Se no passado a “geringonça” se alicerçou na dissimulação de uma relação entre partidos que na sua essência têm mais para se confrontar do que para colaborar, o futuro quadro político vai ser mais claro. O PS viverá sempre condicionado, mas quer o Bloco e o PCP estarão condenados a ponderar todos os dias os riscos políticos de deixarem cair um governo de esquerda.
Pedro Filipe Soares tem, por isso, razão no que disse. Quando António Costa declara que “a direita toda junta, desde o PSD ao Chega, só poderá derrotar o PS se conseguir somar os votos do PAN e de toda a esquerda” está a tornar clara a razão pela qual desta vez decidiu prescindir da negociação de posições conjuntas com o Bloco e o PCP. Está a sugerir que há uma coacção política a pairar sobre os partidos da esquerda que protege o seu Governo.

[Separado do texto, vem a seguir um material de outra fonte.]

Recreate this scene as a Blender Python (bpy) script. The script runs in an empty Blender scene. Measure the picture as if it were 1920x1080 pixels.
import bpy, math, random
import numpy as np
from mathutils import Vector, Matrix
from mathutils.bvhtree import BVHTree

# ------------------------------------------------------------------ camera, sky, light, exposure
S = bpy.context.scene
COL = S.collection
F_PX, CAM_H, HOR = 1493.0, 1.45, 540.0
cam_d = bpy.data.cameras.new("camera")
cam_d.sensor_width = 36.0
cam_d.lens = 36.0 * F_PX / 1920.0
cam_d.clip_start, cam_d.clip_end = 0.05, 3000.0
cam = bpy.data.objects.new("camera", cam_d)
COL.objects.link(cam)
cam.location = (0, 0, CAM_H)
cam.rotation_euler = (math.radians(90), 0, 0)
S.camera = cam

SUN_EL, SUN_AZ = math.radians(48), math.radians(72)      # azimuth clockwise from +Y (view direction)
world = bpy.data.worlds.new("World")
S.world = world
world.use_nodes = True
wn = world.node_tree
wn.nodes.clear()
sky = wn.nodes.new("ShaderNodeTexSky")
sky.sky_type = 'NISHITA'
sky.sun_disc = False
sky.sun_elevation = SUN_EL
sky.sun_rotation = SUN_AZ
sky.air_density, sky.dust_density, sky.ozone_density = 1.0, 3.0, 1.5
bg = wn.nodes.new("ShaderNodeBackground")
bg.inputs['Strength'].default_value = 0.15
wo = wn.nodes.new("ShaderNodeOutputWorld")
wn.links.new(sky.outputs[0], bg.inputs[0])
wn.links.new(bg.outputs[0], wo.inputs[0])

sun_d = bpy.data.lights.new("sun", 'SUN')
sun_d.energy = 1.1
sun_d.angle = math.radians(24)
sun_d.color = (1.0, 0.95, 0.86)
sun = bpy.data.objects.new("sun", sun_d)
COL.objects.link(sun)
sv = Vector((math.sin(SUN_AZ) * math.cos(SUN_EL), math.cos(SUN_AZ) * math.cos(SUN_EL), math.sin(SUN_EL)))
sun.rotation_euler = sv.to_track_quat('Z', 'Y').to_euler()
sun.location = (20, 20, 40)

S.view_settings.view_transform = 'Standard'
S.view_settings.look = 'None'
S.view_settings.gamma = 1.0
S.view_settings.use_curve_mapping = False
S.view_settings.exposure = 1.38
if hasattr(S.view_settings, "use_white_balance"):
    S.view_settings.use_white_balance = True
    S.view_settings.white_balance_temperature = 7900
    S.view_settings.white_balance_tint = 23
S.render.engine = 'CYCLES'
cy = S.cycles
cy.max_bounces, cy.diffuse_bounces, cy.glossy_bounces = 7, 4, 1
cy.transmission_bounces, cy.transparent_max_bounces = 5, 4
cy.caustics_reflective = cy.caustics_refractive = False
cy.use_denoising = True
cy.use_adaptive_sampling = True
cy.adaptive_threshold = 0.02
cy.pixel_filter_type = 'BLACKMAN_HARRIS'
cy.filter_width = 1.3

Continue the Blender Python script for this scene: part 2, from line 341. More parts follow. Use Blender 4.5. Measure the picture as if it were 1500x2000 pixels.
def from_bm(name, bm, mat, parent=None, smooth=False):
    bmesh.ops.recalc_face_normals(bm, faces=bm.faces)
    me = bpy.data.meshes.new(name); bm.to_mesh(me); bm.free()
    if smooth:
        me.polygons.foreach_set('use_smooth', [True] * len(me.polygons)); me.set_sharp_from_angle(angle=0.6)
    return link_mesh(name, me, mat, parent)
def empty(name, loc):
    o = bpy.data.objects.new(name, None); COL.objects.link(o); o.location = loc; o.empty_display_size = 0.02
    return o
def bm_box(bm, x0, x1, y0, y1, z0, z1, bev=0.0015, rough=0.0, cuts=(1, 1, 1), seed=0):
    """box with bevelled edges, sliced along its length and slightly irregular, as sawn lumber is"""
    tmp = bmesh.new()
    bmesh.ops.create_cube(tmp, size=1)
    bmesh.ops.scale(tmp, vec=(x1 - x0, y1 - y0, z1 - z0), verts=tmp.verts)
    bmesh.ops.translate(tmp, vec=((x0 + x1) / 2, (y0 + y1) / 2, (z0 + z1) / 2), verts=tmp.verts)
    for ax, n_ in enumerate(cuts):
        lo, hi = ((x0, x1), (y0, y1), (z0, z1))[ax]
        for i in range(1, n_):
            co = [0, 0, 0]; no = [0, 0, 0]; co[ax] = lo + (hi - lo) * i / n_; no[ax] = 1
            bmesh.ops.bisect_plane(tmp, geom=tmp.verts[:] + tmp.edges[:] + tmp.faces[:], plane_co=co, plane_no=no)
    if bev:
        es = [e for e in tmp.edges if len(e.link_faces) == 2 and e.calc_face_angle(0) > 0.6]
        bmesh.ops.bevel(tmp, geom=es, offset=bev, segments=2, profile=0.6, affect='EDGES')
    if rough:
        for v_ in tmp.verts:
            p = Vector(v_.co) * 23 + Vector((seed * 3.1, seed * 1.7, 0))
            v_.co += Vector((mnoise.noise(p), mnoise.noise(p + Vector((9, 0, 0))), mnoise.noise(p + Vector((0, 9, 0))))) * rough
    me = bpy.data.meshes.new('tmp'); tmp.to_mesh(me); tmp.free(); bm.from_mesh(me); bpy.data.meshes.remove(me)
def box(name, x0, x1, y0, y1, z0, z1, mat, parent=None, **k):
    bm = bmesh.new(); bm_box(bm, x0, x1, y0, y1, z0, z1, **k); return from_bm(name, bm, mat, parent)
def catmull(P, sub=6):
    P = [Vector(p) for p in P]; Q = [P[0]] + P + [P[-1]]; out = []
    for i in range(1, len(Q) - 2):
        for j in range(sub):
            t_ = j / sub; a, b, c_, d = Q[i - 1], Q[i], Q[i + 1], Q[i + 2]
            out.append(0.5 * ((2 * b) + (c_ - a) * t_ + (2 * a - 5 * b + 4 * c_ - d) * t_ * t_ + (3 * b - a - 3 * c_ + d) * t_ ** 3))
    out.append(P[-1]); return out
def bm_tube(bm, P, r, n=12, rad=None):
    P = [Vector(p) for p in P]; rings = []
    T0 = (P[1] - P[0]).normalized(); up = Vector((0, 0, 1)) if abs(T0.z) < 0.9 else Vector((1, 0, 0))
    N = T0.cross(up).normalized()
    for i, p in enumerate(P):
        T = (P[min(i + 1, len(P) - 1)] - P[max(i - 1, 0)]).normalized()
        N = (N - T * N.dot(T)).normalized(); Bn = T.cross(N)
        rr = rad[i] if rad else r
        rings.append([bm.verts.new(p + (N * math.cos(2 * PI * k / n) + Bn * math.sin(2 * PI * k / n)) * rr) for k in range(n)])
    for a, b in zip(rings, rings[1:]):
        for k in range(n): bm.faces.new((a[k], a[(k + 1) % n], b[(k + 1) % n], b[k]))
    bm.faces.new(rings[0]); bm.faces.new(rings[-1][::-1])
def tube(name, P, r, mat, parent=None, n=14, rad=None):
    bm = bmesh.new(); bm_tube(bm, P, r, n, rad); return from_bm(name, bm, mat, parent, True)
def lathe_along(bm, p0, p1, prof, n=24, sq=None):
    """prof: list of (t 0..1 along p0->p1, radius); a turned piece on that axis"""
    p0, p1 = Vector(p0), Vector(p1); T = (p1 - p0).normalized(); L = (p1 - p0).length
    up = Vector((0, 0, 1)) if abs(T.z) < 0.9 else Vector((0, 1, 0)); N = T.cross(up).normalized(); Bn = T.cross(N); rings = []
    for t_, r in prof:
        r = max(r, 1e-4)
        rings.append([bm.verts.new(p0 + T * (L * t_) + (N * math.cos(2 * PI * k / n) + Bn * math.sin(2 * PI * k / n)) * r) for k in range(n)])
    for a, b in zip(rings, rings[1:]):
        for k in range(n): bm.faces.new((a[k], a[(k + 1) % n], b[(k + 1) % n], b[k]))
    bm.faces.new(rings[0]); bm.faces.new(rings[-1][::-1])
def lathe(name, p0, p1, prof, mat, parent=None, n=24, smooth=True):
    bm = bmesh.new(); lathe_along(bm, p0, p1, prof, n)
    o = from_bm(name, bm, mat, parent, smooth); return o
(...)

Para o primeiro-ministro, e para a maioria dos cidadãos, só uma anormalidade permitiria a soma dos votos de um destes partidos com o PSD. A imunidade do Governo a moções de censura, na teoria de António Costa, justifica-se pela fragilidade estratégica dos seus outrora parceiros.
Sobra ainda outra questão para a sustentabilidade do Governo: a obtenção de maiorias para aprovar leis. E aqui Costa regressa às suas conhecidas manobras de envolvimento. “Quem votou no BE votou mesmo para dar continuidade à solução governativa da anterior legislatura”, observou António Costa. O PS quer manter o anterior caminho, quer estar aberto à negociação, pronto para o diálogo e até para eventuais cedências, sugeriu. Como se fosse um rei feudal, Costa está disposto a fazer dos deputados à esquerda uma espécie de escudeiros. Com privilégios, mas obrigados a proteger o senhor.
Fica assim fechado o grande plano de António Costa. Um plano que revela uma inteligência táctica notável, um cinismo prático exemplar e um jogo de cintura impressionante. Se alguém tinha dúvidas de que o novo Governo tem condições para durar quatro anos, esta terça-feira teve novos argumentos para as desfazer.